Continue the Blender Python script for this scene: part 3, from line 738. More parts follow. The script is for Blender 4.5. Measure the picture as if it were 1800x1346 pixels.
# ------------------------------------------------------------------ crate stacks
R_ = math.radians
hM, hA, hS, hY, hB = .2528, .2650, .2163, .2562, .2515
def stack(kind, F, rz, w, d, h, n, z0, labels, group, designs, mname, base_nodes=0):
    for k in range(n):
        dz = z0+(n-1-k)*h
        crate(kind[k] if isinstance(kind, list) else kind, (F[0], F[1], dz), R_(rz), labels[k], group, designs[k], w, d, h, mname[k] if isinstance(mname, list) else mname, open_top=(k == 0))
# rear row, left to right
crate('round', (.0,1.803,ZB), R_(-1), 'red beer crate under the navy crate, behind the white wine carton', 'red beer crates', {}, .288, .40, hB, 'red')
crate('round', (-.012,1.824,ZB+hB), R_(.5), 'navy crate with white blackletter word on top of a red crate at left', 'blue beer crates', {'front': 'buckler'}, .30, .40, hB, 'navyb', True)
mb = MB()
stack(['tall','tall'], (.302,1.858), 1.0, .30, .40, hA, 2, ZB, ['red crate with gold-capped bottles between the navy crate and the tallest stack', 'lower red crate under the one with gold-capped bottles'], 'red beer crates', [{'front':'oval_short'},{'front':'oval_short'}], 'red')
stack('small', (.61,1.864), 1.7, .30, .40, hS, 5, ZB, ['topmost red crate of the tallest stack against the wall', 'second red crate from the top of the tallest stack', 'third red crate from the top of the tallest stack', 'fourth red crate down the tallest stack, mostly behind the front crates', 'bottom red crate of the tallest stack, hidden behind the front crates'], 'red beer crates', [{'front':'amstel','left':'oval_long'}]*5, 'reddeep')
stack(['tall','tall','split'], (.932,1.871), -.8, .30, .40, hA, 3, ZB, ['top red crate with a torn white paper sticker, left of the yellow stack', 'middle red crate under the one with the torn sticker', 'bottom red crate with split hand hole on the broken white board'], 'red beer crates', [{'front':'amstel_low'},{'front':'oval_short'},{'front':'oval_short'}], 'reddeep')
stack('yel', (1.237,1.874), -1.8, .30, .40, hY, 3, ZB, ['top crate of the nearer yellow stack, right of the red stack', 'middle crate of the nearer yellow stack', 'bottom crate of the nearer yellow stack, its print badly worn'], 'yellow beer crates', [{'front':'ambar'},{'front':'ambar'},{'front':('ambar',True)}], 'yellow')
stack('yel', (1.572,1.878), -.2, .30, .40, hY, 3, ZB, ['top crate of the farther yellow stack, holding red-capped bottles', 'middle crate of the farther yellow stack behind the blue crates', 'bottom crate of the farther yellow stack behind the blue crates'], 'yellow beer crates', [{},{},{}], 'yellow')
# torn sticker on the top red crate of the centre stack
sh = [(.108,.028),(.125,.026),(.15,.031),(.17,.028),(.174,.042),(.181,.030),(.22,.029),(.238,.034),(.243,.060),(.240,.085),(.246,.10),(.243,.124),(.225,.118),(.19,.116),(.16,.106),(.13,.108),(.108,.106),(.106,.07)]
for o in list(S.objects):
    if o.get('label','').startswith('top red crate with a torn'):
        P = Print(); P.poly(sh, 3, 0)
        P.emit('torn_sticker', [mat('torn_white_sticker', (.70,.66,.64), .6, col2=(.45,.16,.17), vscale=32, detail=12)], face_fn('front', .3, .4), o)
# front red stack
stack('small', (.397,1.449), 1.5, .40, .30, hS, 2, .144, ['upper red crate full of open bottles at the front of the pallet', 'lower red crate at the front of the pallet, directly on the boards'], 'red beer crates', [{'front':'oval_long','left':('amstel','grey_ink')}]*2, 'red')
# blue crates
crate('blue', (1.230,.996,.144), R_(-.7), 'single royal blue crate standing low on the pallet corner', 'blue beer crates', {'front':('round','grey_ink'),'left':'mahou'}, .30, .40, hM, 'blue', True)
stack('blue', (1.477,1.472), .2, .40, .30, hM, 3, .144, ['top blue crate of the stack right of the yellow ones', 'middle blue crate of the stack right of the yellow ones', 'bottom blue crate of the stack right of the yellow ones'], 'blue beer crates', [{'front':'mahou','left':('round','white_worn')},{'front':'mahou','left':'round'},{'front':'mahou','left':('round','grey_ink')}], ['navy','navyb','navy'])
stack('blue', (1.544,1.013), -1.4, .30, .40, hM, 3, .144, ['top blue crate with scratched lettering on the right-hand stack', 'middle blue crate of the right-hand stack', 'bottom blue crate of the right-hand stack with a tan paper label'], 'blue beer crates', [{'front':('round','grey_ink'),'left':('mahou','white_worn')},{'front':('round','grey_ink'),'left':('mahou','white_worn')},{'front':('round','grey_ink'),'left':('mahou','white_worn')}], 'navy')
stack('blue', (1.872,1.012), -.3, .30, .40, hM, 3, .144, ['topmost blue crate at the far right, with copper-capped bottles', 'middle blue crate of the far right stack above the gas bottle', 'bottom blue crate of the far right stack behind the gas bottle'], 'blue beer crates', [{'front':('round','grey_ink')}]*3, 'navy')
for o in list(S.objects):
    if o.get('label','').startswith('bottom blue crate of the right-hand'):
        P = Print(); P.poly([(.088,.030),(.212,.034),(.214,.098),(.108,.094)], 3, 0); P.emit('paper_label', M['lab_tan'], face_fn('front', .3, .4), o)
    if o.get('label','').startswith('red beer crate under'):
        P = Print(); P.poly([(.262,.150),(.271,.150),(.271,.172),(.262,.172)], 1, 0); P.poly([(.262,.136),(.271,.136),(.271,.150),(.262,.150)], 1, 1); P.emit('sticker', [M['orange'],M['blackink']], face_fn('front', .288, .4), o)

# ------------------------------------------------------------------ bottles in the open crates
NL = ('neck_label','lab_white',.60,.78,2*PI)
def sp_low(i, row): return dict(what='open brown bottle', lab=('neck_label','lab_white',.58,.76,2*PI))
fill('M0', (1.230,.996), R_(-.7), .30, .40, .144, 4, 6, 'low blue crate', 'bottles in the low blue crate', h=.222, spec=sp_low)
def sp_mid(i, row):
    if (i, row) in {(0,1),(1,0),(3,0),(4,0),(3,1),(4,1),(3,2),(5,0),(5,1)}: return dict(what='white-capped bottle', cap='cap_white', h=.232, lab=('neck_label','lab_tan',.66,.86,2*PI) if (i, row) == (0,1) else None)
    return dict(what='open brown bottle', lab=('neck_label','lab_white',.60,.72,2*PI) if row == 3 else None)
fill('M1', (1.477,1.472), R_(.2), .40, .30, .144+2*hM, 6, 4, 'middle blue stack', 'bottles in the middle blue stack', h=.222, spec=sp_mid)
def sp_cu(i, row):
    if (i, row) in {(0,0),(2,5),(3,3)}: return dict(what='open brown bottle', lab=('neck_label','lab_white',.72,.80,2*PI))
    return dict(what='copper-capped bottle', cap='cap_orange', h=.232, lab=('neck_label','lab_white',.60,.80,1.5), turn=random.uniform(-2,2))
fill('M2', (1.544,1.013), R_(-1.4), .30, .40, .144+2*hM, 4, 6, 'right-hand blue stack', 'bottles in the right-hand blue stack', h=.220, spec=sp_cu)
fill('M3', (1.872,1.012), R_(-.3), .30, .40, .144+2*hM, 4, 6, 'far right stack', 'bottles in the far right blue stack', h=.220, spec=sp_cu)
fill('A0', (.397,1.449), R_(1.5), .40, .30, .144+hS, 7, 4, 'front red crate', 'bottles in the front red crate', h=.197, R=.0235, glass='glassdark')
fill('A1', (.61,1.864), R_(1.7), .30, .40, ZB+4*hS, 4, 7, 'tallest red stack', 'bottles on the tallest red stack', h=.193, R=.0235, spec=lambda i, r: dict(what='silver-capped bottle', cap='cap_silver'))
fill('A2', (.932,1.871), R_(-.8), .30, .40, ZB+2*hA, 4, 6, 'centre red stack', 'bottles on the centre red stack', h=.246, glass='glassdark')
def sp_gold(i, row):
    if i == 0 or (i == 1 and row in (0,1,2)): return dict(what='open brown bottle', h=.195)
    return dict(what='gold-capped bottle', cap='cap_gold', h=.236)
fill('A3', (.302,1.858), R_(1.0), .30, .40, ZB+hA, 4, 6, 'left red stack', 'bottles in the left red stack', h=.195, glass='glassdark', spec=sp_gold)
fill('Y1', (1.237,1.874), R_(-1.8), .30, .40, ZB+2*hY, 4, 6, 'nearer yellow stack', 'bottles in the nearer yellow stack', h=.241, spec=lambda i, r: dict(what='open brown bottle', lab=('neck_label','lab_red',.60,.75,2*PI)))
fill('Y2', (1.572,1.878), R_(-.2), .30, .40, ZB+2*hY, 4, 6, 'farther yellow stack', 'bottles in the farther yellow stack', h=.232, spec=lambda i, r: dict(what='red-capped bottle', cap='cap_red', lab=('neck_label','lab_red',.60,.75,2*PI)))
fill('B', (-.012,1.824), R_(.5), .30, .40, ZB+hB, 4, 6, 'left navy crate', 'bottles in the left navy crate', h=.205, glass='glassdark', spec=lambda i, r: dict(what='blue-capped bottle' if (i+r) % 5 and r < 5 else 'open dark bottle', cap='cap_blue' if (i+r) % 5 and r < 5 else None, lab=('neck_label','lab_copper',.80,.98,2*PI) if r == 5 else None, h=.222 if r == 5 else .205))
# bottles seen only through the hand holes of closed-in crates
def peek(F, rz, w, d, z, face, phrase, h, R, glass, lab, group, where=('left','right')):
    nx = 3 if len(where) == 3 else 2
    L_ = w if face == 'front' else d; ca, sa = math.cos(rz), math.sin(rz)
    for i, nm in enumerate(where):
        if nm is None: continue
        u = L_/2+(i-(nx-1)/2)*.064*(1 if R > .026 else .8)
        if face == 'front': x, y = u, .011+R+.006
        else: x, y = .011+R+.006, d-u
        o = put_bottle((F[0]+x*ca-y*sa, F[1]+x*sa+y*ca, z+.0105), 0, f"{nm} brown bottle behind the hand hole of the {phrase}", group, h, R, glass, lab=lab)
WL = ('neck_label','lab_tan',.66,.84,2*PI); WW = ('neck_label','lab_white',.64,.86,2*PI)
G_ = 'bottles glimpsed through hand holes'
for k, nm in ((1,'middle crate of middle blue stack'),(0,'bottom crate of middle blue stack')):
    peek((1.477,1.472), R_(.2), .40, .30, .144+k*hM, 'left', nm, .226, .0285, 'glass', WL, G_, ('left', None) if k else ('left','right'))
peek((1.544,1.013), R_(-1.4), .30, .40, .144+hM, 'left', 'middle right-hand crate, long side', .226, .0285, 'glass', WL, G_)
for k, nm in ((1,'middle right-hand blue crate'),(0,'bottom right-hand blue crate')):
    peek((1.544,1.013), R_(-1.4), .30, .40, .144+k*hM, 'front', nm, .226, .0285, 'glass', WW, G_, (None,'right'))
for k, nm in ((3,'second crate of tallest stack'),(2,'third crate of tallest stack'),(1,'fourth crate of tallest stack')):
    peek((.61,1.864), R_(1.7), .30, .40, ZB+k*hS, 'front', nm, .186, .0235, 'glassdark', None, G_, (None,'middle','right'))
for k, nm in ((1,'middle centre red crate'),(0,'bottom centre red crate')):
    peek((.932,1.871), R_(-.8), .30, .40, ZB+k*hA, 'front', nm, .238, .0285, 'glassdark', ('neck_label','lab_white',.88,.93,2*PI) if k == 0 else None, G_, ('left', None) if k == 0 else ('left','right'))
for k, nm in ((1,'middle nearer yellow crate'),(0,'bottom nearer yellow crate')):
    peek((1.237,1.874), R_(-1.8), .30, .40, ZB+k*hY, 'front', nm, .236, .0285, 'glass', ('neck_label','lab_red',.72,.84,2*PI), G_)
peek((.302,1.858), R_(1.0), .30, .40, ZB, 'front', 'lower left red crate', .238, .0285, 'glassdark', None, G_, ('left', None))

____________

_TASK DIRECTIONS:_ Scan the material above and determine how many lines include the word "from"; report only the number.

_THE ANSWER:_ 2